Mea culpa Le revirement de situation est spectaculaire. Depuis plusieurs jours, Téhéran avait catégoriquement nié
la thèse, privilégiée par plusieurs pays, notamment le Canada, selon laquelle l'avion ukrainien aurait été touché par un missile.
"Une chose est sûre, cet avion n'a pas été touché par un missile", affirmait encore vendredi 10 janvier le président de l'Organisation de l'aviation civile iranienne (CAO), Ali Abedzadeh, à la presse.
Sur Twitter, un conseiller du président Hassan Rohani, Hesamodin Ashena, avait exhorté les médias travaillant en persan à l'étranger à ne
"pas participer à la guerre psychologique" contre l'Iran dans cette affaire.
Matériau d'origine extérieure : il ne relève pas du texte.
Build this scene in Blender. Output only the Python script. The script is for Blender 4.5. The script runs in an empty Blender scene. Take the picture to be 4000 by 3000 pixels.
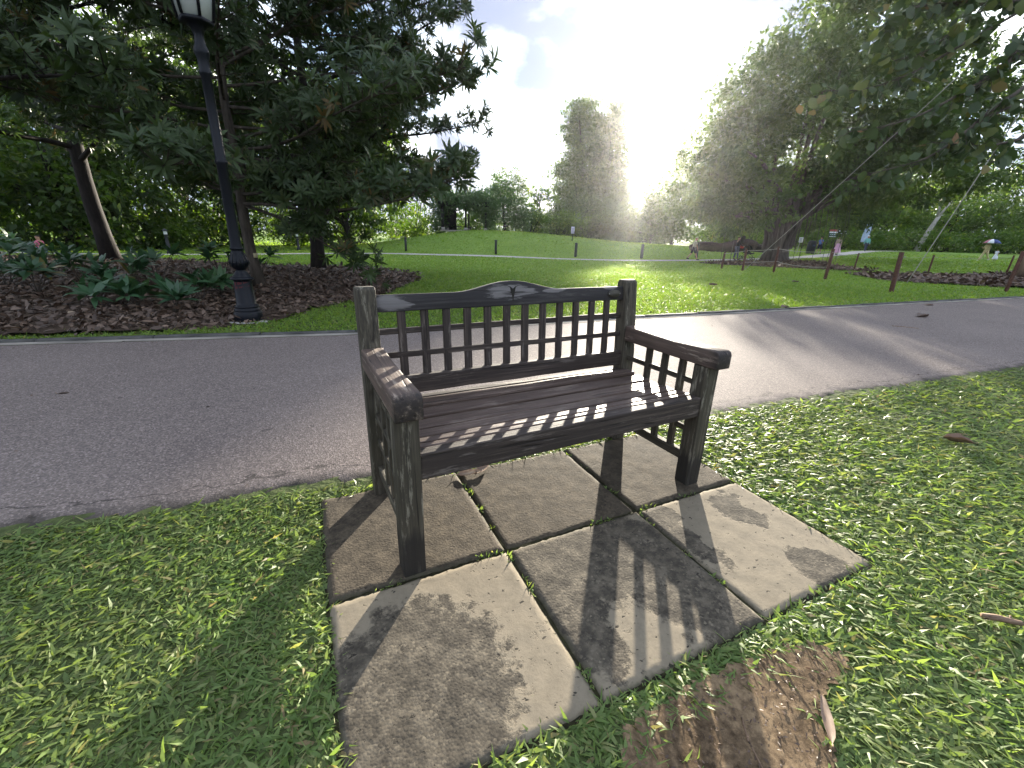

Les Etats-Unis estimaient de leur côté que l'appareil avait
"probablement" été abattu par un missile iranien, comme l'indiquait le chef de la diplomatie américaine Mike Pompeo.
"Nous avons des informations de sources multiples" qui
"indiquent que l'avion a été abattu par un missile sol-air iranien", avait déclaré jeudi 8 janvier,
le Premier ministre canadien Justin Trudeau. "
Ce n'était peut-être pas intentionnel", avait-il ajouté.
Le vol PS752 de la compagnie Ukraine Airlines International (UAI) s'est écrasé tôt mercredi 7 janvier à l'ouest de Téhéran, très vite après son décollage. Les victimes sont essentiellement des Irano-Canadiens, mais aussi des Afghans, des Britanniques, des Suédois et des Ukrainiens.
Une vidéo d'une vingtaine de secondes, qui montrerait le moment où le missile frappe l'appareil, a été largement diffusée sur les réseaux sociaux. On peut y voir un objet lumineux grimpant rapidement vers le ciel et frappant ce qui semble être un avion.
Des experts sur place
Alors que les appels à faire la vérité se multipliaient, l'Iran avait promis de mener une enquête
"transparente" et de tout faire pour faciliter la tâche des pays comptant des ressortissants dans les victimes, dont l'Ukraine.
"Nous espérons que l'enquête sera poursuivie sans retards délibérés et sans entraves. Nos 45 spécialistes doivent obtenir l'accès total" à l'ensemble des éléments de l'enquête, a-insisté le président ukrainien, Volodymyr Zelensky.
Téhéran - avec qui Ottawa a rompu ses relations en 2012 - a dit aussi attendre l'arrivée d'une équipe canadienne chargée de
"s'occuper des affaires relatives aux victimes canadiennes". Mais le chef de la diplomatie canadienne a annoncé que l'Iran avait délivré seulement deux visas à la douzaine de représentants canadiens attendus sur son territoire, précisant avoir
"espoir qu'on pourra rapidement résoudre le cas des dix autres visas".
François-Philippe Champagne a également annoncé la création par le Canada d'un groupe de coordination avec l'Ukraine, la Suède, l'Afghanistan et le Royaume-Uni, qui parlera
"d'une seule voix" en faveur d'une enquête
"complète et transparente" sur les causes du crash.
L'Iran a par ailleurs invité Boeing, le constructeur américain de l'avion, à participer à l'enquête, ainsi que les Américains, les Canadiens, les Français et les Suédois à observer les méthodes de travail suivies par les Iraniens dans cette affaire.
Un haut responsable russe a appelé Téhéran à tirer les leçons de son erreur.
"Si le déchiffrage des boîtes noires et les travaux de l'enquête ne prouvent pas que l'armée iranienne a fait cela intentionnellement et qu'il n'y a pas de raisons logiques à cela, l'incident doit être clos. Avec l'espoir que les leçons seront tirées et des mesures prises par toutes les parties", a déclaré le président de la commission des Affaires étrangères du Parlement, Konstantin Kossatchev.